## [Stated goal]
Would you return the complete listing below word for word?

## [Information provided]

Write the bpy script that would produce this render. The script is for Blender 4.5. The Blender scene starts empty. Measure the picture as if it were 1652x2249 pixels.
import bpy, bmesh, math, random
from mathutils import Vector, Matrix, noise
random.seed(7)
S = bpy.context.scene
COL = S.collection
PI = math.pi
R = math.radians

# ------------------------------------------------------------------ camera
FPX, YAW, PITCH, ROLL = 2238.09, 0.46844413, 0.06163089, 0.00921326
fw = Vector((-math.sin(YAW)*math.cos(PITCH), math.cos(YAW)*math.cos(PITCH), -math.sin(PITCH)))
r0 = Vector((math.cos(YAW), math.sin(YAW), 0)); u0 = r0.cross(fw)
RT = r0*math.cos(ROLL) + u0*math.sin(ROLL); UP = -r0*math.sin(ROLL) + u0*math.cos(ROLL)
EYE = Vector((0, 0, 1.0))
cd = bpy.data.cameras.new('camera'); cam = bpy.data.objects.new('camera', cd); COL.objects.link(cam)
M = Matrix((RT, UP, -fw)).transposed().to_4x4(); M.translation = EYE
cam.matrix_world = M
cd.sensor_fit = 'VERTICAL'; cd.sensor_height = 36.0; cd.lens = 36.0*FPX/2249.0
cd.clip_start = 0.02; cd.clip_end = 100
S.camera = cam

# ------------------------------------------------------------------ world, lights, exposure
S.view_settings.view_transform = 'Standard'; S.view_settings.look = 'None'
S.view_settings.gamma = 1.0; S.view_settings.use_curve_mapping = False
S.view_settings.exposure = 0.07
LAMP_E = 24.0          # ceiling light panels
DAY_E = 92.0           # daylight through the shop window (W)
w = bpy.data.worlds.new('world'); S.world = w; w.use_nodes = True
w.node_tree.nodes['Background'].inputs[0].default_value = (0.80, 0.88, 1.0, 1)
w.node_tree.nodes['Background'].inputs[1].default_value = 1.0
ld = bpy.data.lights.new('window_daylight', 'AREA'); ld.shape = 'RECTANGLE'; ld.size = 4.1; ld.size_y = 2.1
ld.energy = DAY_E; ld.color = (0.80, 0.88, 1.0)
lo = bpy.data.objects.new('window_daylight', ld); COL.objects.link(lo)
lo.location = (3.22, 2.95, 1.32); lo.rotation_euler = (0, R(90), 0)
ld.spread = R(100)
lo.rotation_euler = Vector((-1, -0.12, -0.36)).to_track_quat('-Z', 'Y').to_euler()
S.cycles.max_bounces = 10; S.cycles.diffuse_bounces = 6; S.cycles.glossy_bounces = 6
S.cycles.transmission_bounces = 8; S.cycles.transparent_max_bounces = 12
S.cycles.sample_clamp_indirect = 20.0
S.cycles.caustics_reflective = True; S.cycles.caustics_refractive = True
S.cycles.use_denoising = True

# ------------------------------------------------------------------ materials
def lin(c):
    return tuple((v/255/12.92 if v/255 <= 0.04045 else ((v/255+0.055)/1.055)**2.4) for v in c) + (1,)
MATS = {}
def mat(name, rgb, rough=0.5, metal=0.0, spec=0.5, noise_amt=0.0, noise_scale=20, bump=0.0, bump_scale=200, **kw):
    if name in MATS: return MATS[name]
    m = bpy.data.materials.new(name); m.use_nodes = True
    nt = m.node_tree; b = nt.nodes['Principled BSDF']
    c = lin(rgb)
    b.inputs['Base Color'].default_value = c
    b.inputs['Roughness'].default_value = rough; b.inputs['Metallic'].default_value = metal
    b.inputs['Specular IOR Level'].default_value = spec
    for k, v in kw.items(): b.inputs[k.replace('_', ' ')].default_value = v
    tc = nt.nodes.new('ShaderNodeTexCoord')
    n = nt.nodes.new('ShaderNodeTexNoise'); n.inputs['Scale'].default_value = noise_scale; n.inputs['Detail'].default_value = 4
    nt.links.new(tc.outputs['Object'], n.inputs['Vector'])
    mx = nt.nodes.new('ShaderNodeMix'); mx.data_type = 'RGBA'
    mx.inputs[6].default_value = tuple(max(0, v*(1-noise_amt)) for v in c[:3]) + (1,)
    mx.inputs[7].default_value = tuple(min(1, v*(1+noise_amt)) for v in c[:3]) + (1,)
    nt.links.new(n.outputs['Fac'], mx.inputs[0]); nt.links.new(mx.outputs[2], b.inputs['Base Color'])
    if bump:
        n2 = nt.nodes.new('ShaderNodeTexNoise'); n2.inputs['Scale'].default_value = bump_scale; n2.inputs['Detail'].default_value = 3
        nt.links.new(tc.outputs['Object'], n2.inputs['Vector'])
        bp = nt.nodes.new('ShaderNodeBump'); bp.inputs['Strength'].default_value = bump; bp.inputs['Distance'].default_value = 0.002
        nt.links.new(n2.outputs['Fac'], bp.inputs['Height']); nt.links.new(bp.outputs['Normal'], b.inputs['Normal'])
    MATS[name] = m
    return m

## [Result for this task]
Write the bpy script that would produce this render. The script is for Blender 4.5. The Blender scene starts empty. Measure the picture as if it were 1652x2249 pixels.
import bpy, bmesh, math, random
from mathutils import Vector, Matrix, noise
random.seed(7)
S = bpy.context.scene
COL = S.collection
PI = math.pi
R = math.radians

# ------------------------------------------------------------------ camera
FPX, YAW, PITCH, ROLL = 2238.09, 0.46844413, 0.06163089, 0.00921326
fw = Vector((-math.sin(YAW)*math.cos(PITCH), math.cos(YAW)*math.cos(PITCH), -math.sin(PITCH)))
r0 = Vector((math.cos(YAW), math.sin(YAW), 0)); u0 = r0.cross(fw)
RT = r0*math.cos(ROLL) + u0*math.sin(ROLL); UP = -r0*math.sin(ROLL) + u0*math.cos(ROLL)
EYE = Vector((0, 0, 1.0))
cd = bpy.data.cameras.new('camera'); cam = bpy.data.objects.new('camera', cd); COL.objects.link(cam)
M = Matrix((RT, UP, -fw)).transposed().to_4x4(); M.translation = EYE
cam.matrix_world = M
cd.sensor_fit = 'VERTICAL'; cd.sensor_height = 36.0; cd.lens = 36.0*FPX/2249.0
cd.clip_start = 0.02; cd.clip_end = 100
S.camera = cam

# ------------------------------------------------------------------ world, lights, exposure
S.view_settings.view_transform = 'Standard'; S.view_settings.look = 'None'
S.view_settings.gamma = 1.0; S.view_settings.use_curve_mapping = False
S.view_settings.exposure = 0.07
LAMP_E = 24.0          # ceiling light panels
DAY_E = 92.0           # daylight through the shop window (W)
w = bpy.data.worlds.new('world'); S.world = w; w.use_nodes = True
w.node_tree.nodes['Background'].inputs[0].default_value = (0.80, 0.88, 1.0, 1)
w.node_tree.nodes['Background'].inputs[1].default_value = 1.0
ld = bpy.data.lights.new('window_daylight', 'AREA'); ld.shape = 'RECTANGLE'; ld.size = 4.1; ld.size_y = 2.1
ld.energy = DAY_E; ld.color = (0.80, 0.88, 1.0)
lo = bpy.data.objects.new('window_daylight', ld); COL.objects.link(lo)
lo.location = (3.22, 2.95, 1.32); lo.rotation_euler = (0, R(90), 0)
ld.spread = R(100)
lo.rotation_euler = Vector((-1, -0.12, -0.36)).to_track_quat('-Z', 'Y').to_euler()
S.cycles.max_bounces = 10; S.cycles.diffuse_bounces = 6; S.cycles.glossy_bounces = 6
S.cycles.transmission_bounces = 8; S.cycles.transparent_max_bounces = 12
S.cycles.sample_clamp_indirect = 20.0
S.cycles.caustics_reflective = True; S.cycles.caustics_refractive = True
S.cycles.use_denoising = True

# ------------------------------------------------------------------ materials
def lin(c):
    return tuple((v/255/12.92 if v/255 <= 0.04045 else ((v/255+0.055)/1.055)**2.4) for v in c) + (1,)
MATS = {}
def mat(name, rgb, rough=0.5, metal=0.0, spec=0.5, noise_amt=0.0, noise_scale=20, bump=0.0, bump_scale=200, **kw):
    if name in MATS: return MATS[name]
    m = bpy.data.materials.new(name); m.use_nodes = True
    nt = m.node_tree; b = nt.nodes['Principled BSDF']
    c = lin(rgb)
    b.inputs['Base Color'].default_value = c
    b.inputs['Roughness'].default_value = rough; b.inputs['Metallic'].default_value = metal
    b.inputs['Specular IOR Level'].default_value = spec
    for k, v in kw.items(): b.inputs[k.replace('_', ' ')].default_value = v
    tc = nt.nodes.new('ShaderNodeTexCoord')
    n = nt.nodes.new('ShaderNodeTexNoise'); n.inputs['Scale'].default_value = noise_scale; n.inputs['Detail'].default_value = 4
    nt.links.new(tc.outputs['Object'], n.inputs['Vector'])
    mx = nt.nodes.new('ShaderNodeMix'); mx.data_type = 'RGBA'
    mx.inputs[6].default_value = tuple(max(0, v*(1-noise_amt)) for v in c[:3]) + (1,)
    mx.inputs[7].default_value = tuple(min(1, v*(1+noise_amt)) for v in c[:3]) + (1,)
    nt.links.new(n.outputs['Fac'], mx.inputs[0]); nt.links.new(mx.outputs[2], b.inputs['Base Color'])
    if bump:
        n2 = nt.nodes.new('ShaderNodeTexNoise'); n2.inputs['Scale'].default_value = bump_scale; n2.inputs['Detail'].default_value = 3
        nt.links.new(tc.outputs['Object'], n2.inputs['Vector'])
        bp = nt.nodes.new('ShaderNodeBump'); bp.inputs['Strength'].default_value = bump; bp.inputs['Distance'].default_value = 0.002
        nt.links.new(n2.outputs['Fac'], bp.inputs['Height']); nt.links.new(bp.outputs['Normal'], b.inputs['Normal'])
    MATS[name] = m
    return m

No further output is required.